I'm confused about this basic notion in algebraic geometry. If $u$ has an expression $u = p/q$, where $q(P) \neq 0$, then we call $u$ a regular function at $P$. Now we would like to know which rational functions (of one variable) are regular at the point at infinity in projective space. So if we have $u(x) = p(x)/q(x)$, we can homogenize this, and look at its representation in projective space. In particular, we want the denominator to be non-zero at the point $[1:0]$ of projective space.
Here's my problem. It is claimed in this question here: Which rational functions $\mathbb{P}^1\rightarrow k$ are regular at the point at infinity? that the rational functions regular at infinity have degree of $q$ at least that of degree of $p$. I don't understand why this is true.
Consider the rational function defined by $p(x) = x^2 + x + 1$, and $q(x) = x + 1$. We can homogenize this guy, and assuming I didn't goof any arithmetic, the result is $\frac{x^2 + xy + y}{x+y}$. My problem is that the denominator is not $0$ at infinity, although $\deg q < \deg p$.
What am I not understanding about this process?
Rational functions on projective space are ratios of homogeneous polynomials of the same degree. A ratio of polynomials of different degrees will not yield a well-defined function on projective space, since rescaling the coordinates by a constant will produce different values. For instance, let $F(x,y) = \frac{x^2 + xy + y}{x+y}$ and consider the point $P = [1 : 1] = [2 : 2]$. Then $$ F(P) = \frac{1 + 1 + 1}{1 + 1} = 3/2 $$ but also $$ F(P) = \frac{4 + 4 + 2}{2 + 2} = 10/4 = 5/2 \, . $$
To turn $g(x) := \frac{p(x)}{q(x)} = \frac{x^2 + x + 1}{x + 1}$ into a function on projective space, we have to homogenize the numerator and denominator so that they have the same degree. This yields $G(X,Y) = \frac{X^2 + XY + Y^2}{XY + Y^2}$, and you can check that $G$ has a pole at $\infty = [1:0]$ since $G([1:0]) = [1:0]$.

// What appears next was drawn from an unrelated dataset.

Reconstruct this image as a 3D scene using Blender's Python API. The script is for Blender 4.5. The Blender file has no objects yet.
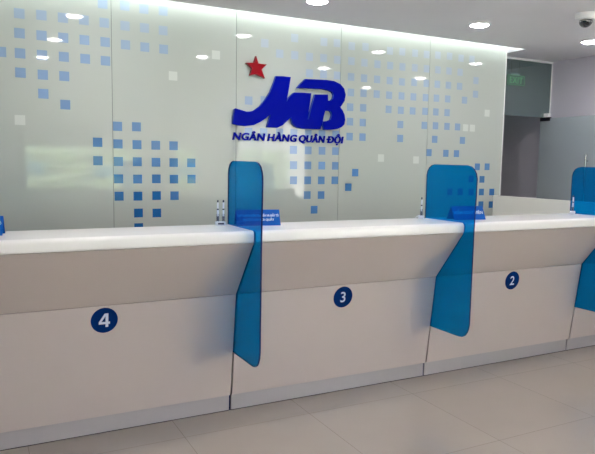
import bpy, bmesh, math
from mathutils import Vector, Matrix

S = bpy.context.scene
COL = S.collection
R = math.radians

# ------------------------------------------------------------------ colours
def lin(r, g, b):
    f = lambda c: (c/12.92 if c <= .04045 else ((c+.055)/1.055)**2.4)
    return (f(r/255), f(g/255), f(b/255), 1)

def pbsdf(name, col, rough=.5, spec=.5, metal=0., coat=0., coat_rough=.03, emit=None, es=0.):
    m = bpy.data.materials.new(name); m.use_nodes = True
    b = m.node_tree.nodes['Principled BSDF']
    b.inputs['Base Color'].default_value = col
    b.inputs['Roughness'].default_value = rough
    b.inputs['Specular IOR Level'].default_value = spec
    b.inputs['Metallic'].default_value = metal
    b.inputs['Coat Weight'].default_value = coat
    b.inputs['Coat Roughness'].default_value = coat_rough
    if emit:
        b.inputs['Emission Color'].default_value = emit
        b.inputs['Emission Strength'].default_value = es
    return m

def noisy(name, col, amount=.04, scale=8., rough=.5, bump=0., **k):
    """a painted or pressed surface with faint unevenness"""
    m = pbsdf(name, col, rough, **k); nt = m.node_tree; b = nt.nodes['Principled BSDF']
    tc = nt.nodes.new('ShaderNodeTexCoord'); n = nt.nodes.new('ShaderNodeTexNoise')
    n.inputs['Scale'].default_value = scale; n.inputs['Detail'].default_value = 4
    nt.links.new(tc.outputs['Object'], n.inputs['Vector'])
    mx = nt.nodes.new('ShaderNodeMix'); mx.data_type = 'RGBA'
    mx.inputs[6].default_value = tuple(c*(1-amount) for c in col[:3])+(1,)
    mx.inputs[7].default_value = tuple(min(1, c*(1+amount)) for c in col[:3])+(1,)
    nt.links.new(n.outputs['Fac'], mx.inputs[0]); nt.links.new(mx.outputs[2], b.inputs['Base Color'])
    if bump:
        bp = nt.nodes.new('ShaderNodeBump'); bp.inputs['Strength'].default_value = bump
        bp.inputs['Distance'].default_value = .002
        n2 = nt.nodes.new('ShaderNodeTexNoise'); n2.inputs['Scale'].default_value = scale*20
        nt.links.new(tc.outputs['Object'], n2.inputs['Vector'])
        nt.links.new(n2.outputs['Fac'], bp.inputs['Height']); nt.links.new(bp.outputs['Normal'], b.inputs['Normal'])
    return m

def emitter(name, col, strength):
    m = bpy.data.materials.new(name); m.use_nodes = True; nt = m.node_tree; nt.nodes.clear()
    e = nt.nodes.new('ShaderNodeEmission'); o = nt.nodes.new('ShaderNodeOutputMaterial')
    e.inputs[0].default_value = col; e.inputs[1].default_value = strength
    nt.links.new(e.outputs[0], o.inputs[0]); return m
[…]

An alternative way of checking vanishing at infinity is to use the change of coordinate map $x \mapsto 1/x$ that exchanges $0$ and $\infty$. Then we can examine the behavior of $g(1/x)$ at $0$ to determine the behavior of $g(x)$ at $\infty$. We find \begin{align*} g(1/x) = \frac{\frac{1}{x^2} + \frac{1}{x} + 1}{\frac{1}{x} + 1} = \frac{1 + x + x^2}{x + x^2} = \frac{x^2 + x + 1}{x(x+1)} \end{align*} which indeed has a pole at $0$.